New sensor concepts in the '3DGlassGuard' project

Sensors are increasingly reaching their limits when it comes to electrical measurements - especially when they are used in sensitive environments such as large energy parks or underwater. The problem with current sensor concepts is power losses and cost-intensive manufacturing processes. Sensor concepts based on optical fibers integrated into glass offer a solution. A large consortium from industry and research is working on this in the BMBF-funded '3DGlassGuard' project. The aim is to integrate three-dimensionally structured glass layers into the printed circuit board, as these glass core substrates enable new applications in sensor technology and data transmission.

In the project, researchers from the Fraunhofer Institute for Reliability and Microintegration IZM are working with other partners to develop new types of sensors that are of interest to sectors such as energy, infrastructure, environmental and marine research. Conventional sensor solutions to date use fiber-based or electrical conductors. '3DGlassGuard' aims to change this with the help of a glass layer structured three-dimensionally by ion exchange and selective laser etching (SLE) and integrated directly into the circuit board.

Applications for industry and research

The project is developing sensor concepts for two application scenarios. In cooperation with Siemens, the experts are realizing an optical current sensor for power electronic applications, such as current measurements in high-power electronics. This new sensor is not, as usual, made up of a circuit of optical fibers, which on the one hand requires a lot of space on the circuit board and on the other hand a complex adjustment in order to function correctly, but of optical fibers that are integrated in a 3D glass layer on the circuit board. In addition, the integrated glass layer avoids the interactions that previously occurred, as it is galvanically insulated and the optical waveguides are enclosed in the glass. These optical waveguides are characterized by low conduction losses and at the same time allow the guidance of light with different wavelengths and states, such as a defined polarization. This allows much more information to be measured and transmitted than by purely electrical means.

Another sensor is being set up together with Sea & Sun Technology to measure the density of seawater. It uses the principle of the interferometer, which measures the superposition of light waves. Currently, density sensors measure the electrical conductivity of seawater, from which its density can be derived. However, this process is based on different reference values worldwide. A more direct, purely optical measurement using the new sensor concept would enable significantly higher resolution and standardization of the measurement results. This could be used, for example, to create more uniform climate models.
The researchers are currently working on implementing the demonstrators in order to then subject them to functionality tests with the companies. One particular challenge here is the miniaturization of the new sensor concepts in order to accommodate them on a printed circuit board. Due to its planar shape, however, the material glass offers more possibilities for integrating the optical fibers and other functionalities.
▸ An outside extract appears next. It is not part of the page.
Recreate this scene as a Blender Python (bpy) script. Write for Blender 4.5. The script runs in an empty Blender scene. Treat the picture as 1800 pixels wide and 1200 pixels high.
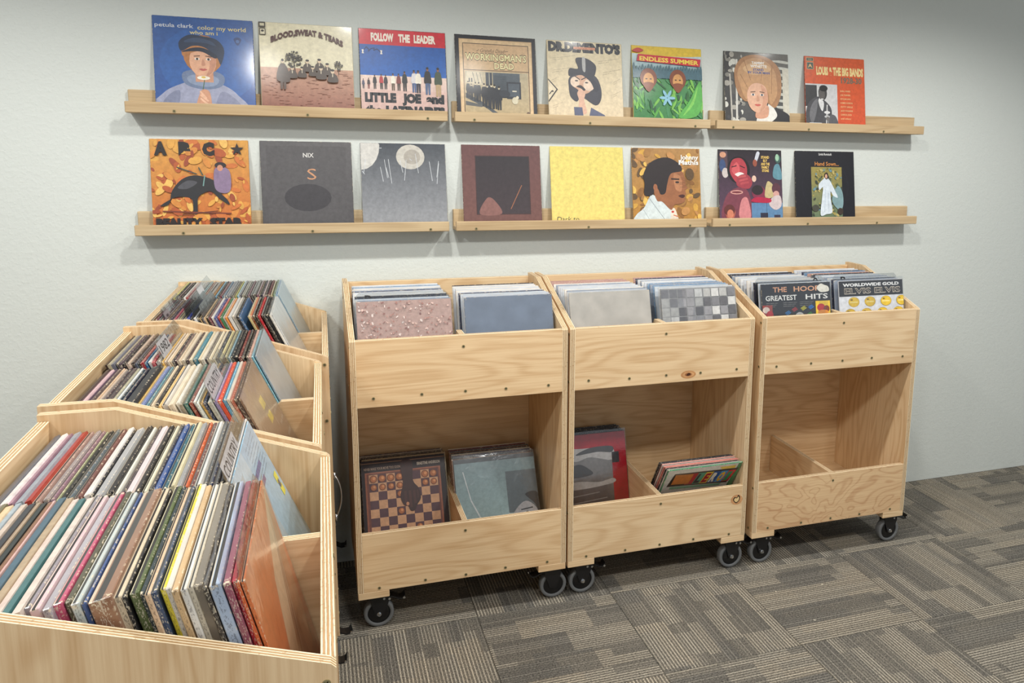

Parallel to the development of the sensors, AI-supported simulation tools are currently being developed in collaboration with TU Berlin. These should help to miniaturize individual optical components of the sensors and make them more efficient in a way that would not be possible by humans alone.

The '3DGlassGuard' project runs from May 15, 2024 to May 14, 2027 and is funded with a total of 4.6 million euros. Of this, 69.3% comes from funds from the Federal Ministry of Education and Research from the Quantum Systems funding program. The project involves Siemens as project coordinator, Fraunhofer IZM, Contag, LightFab, Sea & Sun Technology, the Technical University of Berlin and Schott as an associated partner.